SaTC: Core: Small: Enabling the Automated Delivery of Context-Aware Notifications
Sponsor: National Science Foundation
Award Number: 2346845
Abstract:Many online platforms use notifications to users to advise them when the potential harm of communications is in question, as in the case of false advertising, cyberbullying, scams, or personal threats. The notifications permit users to see the source or context of what they receive, rather than take it at face value. Previous research, however, has shown that these efforts fail to flag most of the fraudulence. This situation stems from the difficulty of automatically flagging online material, forcing service providers to heavily rely on manual verification, a scarce resource that cannot keep up with the number of communications posted every day.
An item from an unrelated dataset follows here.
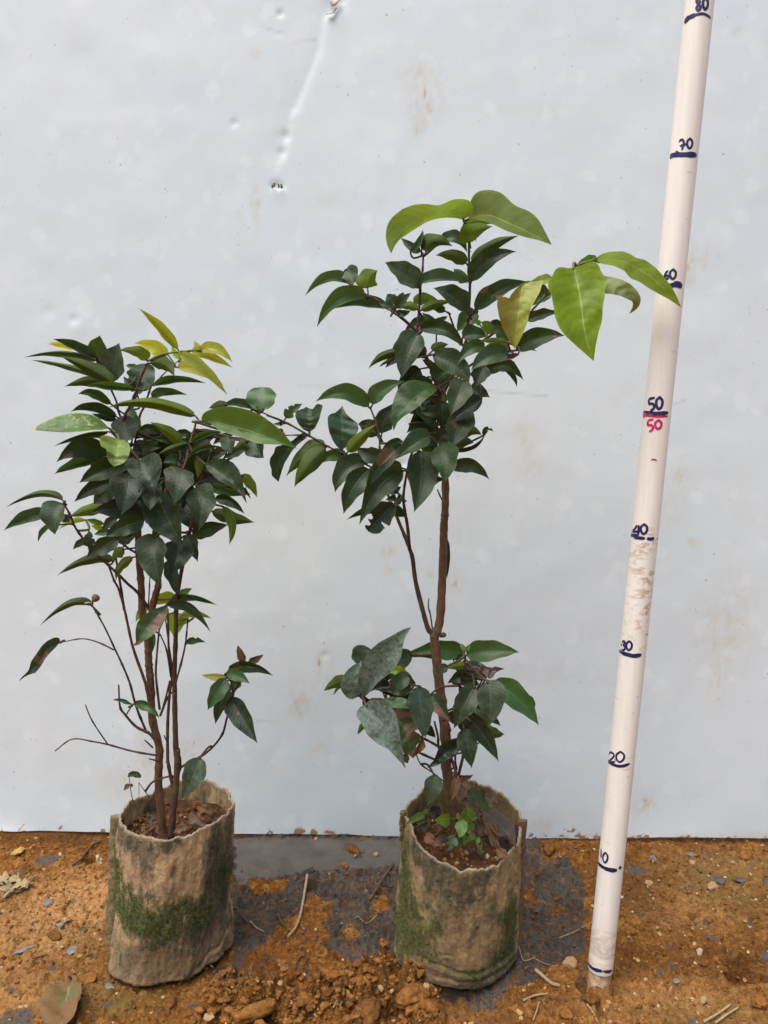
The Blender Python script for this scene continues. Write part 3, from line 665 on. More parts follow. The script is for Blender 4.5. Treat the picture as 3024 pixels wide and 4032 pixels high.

In this project, the team is developing tools that can enable the automated identification of fraudulence so users can receive correct notifications.
The project is improving the state of the art of automated identification of fraudulent online material. First, the project team is developing robust stance detection techniques powered by recent advances in large language models. These techniques can enable more precise and effective identification of fraudulent material that raises awareness of its context. Second, the team is developing multi-modal techniques that combine the textual and image component of communications and analyze them together, by adapting computer vision techniques like perceptual hashing, optical character recognition, and multi-modal embeddings. Throughout the project, one of the main goals of the project is to develop techniques that are scalable and can operate on vast posted material using limited hardware resources. To this end, the researchers are working on reducing the size of the used machine learning models through model distillation, and on taking advantage of specialized technologies to efficiently handle embeddings like vector databases.